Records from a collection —
════════════════

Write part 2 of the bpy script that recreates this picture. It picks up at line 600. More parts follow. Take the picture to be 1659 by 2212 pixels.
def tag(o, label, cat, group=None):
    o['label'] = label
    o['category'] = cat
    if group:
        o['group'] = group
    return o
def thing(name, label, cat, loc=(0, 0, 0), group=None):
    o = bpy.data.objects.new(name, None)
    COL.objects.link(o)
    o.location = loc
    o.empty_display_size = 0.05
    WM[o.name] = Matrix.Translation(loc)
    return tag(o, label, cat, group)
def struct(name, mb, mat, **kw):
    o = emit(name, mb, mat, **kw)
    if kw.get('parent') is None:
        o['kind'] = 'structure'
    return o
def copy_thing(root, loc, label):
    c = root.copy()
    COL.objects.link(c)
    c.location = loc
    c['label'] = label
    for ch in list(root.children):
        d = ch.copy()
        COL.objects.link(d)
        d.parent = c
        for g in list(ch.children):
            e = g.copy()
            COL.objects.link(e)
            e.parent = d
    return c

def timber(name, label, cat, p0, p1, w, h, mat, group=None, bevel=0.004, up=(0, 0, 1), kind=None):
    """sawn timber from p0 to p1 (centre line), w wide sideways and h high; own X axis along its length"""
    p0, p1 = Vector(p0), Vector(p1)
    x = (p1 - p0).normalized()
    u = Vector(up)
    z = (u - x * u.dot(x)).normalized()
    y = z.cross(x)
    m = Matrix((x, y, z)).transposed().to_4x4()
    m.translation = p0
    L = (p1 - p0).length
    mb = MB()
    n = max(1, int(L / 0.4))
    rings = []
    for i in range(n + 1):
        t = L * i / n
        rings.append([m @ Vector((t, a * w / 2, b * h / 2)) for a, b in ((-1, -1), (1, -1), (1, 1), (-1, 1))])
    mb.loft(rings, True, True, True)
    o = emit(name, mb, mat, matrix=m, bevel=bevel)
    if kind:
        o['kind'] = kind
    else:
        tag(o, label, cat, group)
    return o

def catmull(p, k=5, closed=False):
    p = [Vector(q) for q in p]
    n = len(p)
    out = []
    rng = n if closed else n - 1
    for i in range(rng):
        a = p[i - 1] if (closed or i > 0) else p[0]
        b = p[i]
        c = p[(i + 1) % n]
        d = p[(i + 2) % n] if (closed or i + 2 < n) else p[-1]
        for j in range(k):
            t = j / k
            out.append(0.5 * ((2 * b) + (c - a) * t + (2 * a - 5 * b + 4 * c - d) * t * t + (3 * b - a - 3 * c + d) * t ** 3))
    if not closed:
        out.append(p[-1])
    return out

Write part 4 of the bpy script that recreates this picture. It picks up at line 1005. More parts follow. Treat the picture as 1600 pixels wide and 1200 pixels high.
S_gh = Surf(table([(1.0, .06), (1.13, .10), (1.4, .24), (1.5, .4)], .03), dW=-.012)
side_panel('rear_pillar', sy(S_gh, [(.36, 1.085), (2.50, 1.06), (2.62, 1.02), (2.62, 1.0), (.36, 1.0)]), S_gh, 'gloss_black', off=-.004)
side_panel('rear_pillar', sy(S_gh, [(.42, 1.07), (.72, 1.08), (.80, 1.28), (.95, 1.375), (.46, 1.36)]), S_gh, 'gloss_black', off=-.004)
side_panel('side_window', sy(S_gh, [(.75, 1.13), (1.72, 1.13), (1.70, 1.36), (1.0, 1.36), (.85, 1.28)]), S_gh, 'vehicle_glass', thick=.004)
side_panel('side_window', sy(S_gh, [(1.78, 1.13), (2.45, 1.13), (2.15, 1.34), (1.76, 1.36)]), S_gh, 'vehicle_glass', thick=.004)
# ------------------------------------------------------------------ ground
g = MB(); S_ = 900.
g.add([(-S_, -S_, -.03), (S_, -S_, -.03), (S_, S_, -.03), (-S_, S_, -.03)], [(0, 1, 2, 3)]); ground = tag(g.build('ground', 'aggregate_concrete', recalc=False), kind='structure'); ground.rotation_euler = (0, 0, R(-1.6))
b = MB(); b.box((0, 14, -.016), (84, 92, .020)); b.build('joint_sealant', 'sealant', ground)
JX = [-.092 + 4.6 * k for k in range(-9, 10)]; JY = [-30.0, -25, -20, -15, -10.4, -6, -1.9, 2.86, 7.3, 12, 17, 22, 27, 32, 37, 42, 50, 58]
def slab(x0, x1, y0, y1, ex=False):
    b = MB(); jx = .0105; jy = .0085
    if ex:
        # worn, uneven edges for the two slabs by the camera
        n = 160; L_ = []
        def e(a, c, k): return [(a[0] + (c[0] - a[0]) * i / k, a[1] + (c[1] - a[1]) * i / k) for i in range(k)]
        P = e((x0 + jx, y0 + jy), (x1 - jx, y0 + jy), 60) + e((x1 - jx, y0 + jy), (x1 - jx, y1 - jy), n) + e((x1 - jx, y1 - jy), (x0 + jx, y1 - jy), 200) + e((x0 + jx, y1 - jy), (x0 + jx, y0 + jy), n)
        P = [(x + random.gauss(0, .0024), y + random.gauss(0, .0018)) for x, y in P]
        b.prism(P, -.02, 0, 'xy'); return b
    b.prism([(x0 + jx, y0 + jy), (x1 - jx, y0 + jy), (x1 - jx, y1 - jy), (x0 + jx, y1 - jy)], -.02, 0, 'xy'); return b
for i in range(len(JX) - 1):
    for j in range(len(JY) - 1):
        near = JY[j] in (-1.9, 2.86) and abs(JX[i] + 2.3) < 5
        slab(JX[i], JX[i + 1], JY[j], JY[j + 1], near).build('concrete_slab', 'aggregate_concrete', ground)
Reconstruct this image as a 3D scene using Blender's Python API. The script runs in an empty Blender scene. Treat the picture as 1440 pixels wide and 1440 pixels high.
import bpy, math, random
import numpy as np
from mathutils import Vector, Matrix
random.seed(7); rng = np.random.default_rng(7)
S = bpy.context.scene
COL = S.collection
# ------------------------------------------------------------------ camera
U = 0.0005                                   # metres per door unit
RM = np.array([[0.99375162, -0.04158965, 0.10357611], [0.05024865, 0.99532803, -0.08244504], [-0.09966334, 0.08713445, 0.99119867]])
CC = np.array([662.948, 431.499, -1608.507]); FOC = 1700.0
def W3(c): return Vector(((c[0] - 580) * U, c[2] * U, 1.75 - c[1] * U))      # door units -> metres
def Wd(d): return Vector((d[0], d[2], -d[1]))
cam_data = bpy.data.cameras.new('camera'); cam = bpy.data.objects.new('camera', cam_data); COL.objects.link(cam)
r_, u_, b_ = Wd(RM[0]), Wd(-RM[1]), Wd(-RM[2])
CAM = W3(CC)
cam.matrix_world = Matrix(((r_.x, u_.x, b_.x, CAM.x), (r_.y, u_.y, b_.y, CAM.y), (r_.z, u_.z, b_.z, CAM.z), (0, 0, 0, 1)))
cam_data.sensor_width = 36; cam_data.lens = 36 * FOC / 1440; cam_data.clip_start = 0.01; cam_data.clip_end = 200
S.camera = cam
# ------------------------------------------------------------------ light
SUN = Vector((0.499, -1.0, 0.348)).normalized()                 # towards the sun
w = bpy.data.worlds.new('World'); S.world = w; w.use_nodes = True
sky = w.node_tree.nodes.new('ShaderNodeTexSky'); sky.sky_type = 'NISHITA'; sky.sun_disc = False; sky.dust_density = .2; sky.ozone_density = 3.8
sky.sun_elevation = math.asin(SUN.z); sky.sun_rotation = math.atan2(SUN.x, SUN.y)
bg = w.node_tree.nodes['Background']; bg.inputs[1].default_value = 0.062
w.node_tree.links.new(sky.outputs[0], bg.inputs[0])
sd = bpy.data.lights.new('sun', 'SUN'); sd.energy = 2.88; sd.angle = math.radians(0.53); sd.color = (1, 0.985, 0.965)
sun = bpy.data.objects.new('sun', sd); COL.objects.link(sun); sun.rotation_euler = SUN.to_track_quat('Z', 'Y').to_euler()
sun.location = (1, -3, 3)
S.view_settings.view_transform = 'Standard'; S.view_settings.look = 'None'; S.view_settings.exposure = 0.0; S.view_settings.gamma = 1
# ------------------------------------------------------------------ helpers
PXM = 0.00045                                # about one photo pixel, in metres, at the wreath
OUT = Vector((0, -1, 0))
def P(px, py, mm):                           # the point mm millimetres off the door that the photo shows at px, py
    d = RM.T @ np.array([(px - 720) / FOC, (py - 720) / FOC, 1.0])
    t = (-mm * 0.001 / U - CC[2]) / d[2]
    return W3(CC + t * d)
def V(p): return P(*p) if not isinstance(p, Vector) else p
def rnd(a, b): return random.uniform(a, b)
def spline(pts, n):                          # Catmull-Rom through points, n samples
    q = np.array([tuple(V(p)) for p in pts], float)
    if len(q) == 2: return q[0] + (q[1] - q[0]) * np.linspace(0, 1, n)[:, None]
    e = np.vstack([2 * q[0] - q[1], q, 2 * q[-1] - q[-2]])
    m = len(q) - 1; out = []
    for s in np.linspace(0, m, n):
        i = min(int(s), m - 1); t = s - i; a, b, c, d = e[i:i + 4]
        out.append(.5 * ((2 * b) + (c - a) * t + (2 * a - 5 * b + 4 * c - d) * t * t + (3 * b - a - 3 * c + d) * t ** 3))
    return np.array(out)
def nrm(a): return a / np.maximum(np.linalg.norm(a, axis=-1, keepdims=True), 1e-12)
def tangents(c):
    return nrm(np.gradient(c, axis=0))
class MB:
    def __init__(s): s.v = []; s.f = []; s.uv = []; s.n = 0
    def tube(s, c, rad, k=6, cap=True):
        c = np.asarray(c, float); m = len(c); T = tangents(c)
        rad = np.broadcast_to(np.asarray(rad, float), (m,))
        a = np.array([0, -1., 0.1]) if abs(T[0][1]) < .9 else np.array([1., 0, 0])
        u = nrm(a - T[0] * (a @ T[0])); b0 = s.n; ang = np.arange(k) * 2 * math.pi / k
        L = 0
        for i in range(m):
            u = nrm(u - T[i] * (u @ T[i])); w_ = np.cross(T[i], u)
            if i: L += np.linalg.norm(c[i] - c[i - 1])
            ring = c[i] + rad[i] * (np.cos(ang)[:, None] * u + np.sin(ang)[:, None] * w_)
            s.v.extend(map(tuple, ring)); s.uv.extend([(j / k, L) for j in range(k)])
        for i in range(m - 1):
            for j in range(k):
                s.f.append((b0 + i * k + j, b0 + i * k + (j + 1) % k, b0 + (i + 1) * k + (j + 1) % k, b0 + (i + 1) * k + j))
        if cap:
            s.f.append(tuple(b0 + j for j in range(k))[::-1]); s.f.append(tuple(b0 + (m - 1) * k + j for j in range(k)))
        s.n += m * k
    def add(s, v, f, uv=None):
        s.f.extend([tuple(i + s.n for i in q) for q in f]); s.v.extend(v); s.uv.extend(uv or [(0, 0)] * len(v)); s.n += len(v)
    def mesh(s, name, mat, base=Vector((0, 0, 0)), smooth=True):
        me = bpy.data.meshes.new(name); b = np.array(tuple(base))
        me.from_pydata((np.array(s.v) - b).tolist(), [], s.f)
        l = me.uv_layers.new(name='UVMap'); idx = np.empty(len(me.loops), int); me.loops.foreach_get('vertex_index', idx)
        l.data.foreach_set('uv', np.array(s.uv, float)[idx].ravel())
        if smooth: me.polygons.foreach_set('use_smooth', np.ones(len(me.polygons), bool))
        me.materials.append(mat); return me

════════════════

PROBLEM TO SOLVE — Write out every line of the listing that holds the word "parts".

ANSWER TO THIS EXERCISE —
Write part 2 of the bpy script that recreates this picture. It picks up at line 600. More parts follow. Take the picture to be 1659 by 2212 pixels.
Write part 4 of the bpy script that recreates this picture. It picks up at line 1005. More parts follow. Treat the picture as 1600 pixels wide and 1200 pixels high.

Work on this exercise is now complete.